> _What the task asks_: Which lines contain the string "extends"? Please list every one of them.

> _Data section_:
────────────────

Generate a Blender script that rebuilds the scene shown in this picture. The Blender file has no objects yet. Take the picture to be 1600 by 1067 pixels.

────────────────

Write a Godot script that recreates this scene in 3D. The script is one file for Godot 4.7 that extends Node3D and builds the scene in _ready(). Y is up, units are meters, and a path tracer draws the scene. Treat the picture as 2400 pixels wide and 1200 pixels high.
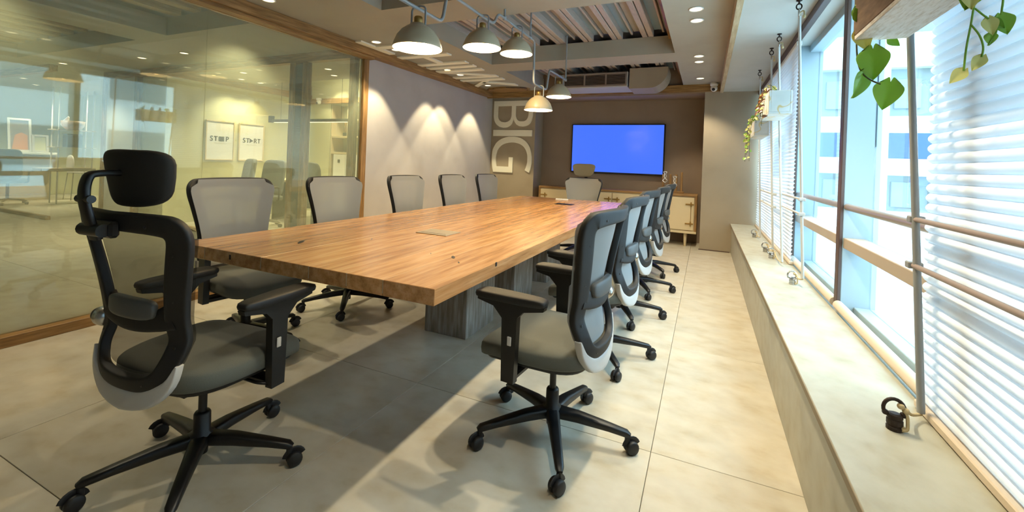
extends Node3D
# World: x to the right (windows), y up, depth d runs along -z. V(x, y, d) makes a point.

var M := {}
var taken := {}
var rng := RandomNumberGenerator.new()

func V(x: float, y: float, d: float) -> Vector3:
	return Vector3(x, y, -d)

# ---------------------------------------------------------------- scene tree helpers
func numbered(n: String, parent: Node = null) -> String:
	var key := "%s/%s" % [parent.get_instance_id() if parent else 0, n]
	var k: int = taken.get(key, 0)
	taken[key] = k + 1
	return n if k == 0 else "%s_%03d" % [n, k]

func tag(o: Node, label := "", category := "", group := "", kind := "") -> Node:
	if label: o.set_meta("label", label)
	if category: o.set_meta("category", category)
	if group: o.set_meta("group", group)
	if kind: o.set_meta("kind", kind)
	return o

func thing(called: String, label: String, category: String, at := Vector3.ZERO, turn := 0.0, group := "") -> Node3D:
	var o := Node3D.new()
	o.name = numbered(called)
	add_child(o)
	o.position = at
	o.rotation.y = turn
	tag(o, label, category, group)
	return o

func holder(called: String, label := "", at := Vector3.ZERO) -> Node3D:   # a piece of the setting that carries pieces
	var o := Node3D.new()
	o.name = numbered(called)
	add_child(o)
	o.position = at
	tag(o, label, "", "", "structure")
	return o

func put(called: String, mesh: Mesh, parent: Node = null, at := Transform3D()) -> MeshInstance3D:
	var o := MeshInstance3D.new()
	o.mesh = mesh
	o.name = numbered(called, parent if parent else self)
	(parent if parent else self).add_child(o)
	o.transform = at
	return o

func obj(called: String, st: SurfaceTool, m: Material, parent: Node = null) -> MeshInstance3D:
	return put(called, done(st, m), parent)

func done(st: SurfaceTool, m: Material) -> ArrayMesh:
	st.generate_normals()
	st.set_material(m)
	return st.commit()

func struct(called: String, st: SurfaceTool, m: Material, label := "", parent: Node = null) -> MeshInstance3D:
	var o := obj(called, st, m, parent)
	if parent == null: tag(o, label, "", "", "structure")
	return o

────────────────

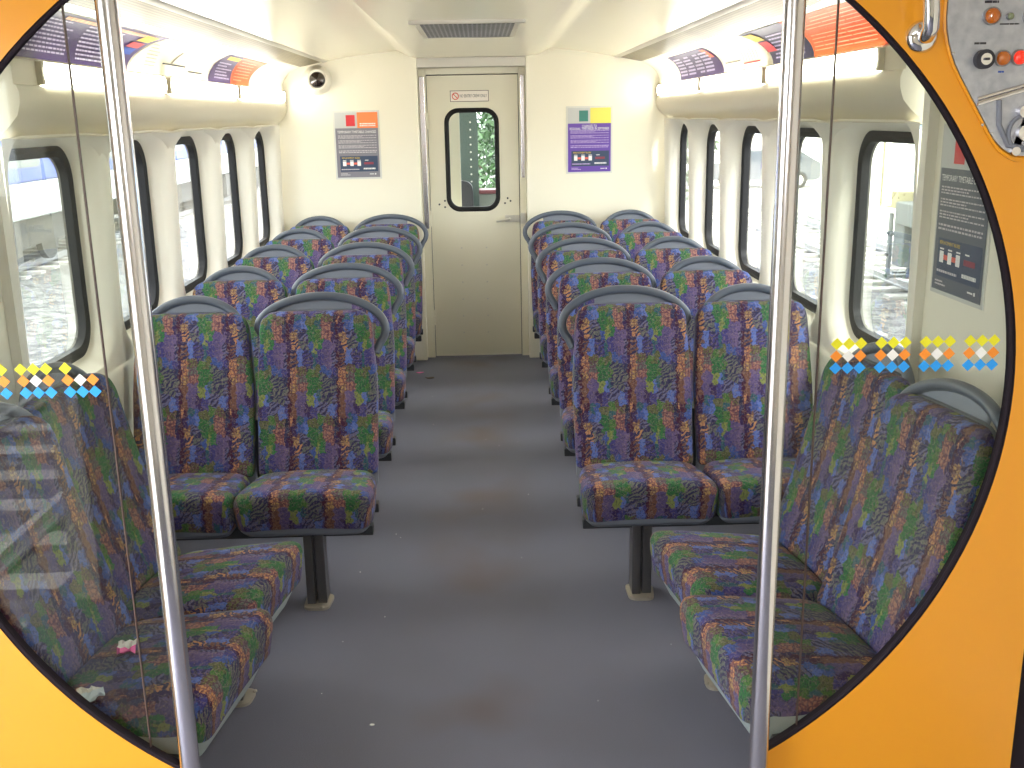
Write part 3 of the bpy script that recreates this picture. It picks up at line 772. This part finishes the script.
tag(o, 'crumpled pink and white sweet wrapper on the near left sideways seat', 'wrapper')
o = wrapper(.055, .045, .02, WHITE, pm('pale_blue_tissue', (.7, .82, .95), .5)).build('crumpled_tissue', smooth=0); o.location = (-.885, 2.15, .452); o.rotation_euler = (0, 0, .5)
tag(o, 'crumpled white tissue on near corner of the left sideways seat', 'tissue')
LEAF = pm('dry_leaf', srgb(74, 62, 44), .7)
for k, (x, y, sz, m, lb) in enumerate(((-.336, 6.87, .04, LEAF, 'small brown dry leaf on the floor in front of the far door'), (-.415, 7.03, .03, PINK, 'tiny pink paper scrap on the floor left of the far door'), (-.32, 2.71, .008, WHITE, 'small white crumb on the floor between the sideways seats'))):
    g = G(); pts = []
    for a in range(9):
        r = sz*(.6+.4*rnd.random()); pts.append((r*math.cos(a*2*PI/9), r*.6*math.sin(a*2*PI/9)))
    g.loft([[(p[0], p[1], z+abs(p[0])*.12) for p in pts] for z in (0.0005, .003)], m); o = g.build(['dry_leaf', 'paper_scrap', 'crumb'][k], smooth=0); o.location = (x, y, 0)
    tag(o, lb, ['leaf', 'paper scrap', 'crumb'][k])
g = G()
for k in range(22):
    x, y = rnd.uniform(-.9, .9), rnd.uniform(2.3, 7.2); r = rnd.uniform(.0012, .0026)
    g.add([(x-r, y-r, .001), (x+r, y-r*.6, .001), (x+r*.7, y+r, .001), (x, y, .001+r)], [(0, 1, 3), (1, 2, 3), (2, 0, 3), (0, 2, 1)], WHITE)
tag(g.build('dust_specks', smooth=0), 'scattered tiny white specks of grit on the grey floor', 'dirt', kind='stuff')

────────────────

> _Output for this task_:
Write a Godot script that recreates this scene in 3D. The script is one file for Godot 4.7 that extends Node3D and builds the scene in _ready(). Y is up, units are meters, and a path tracer draws the scene. Treat the picture as 2400 pixels wide and 1200 pixels high.
extends Node3D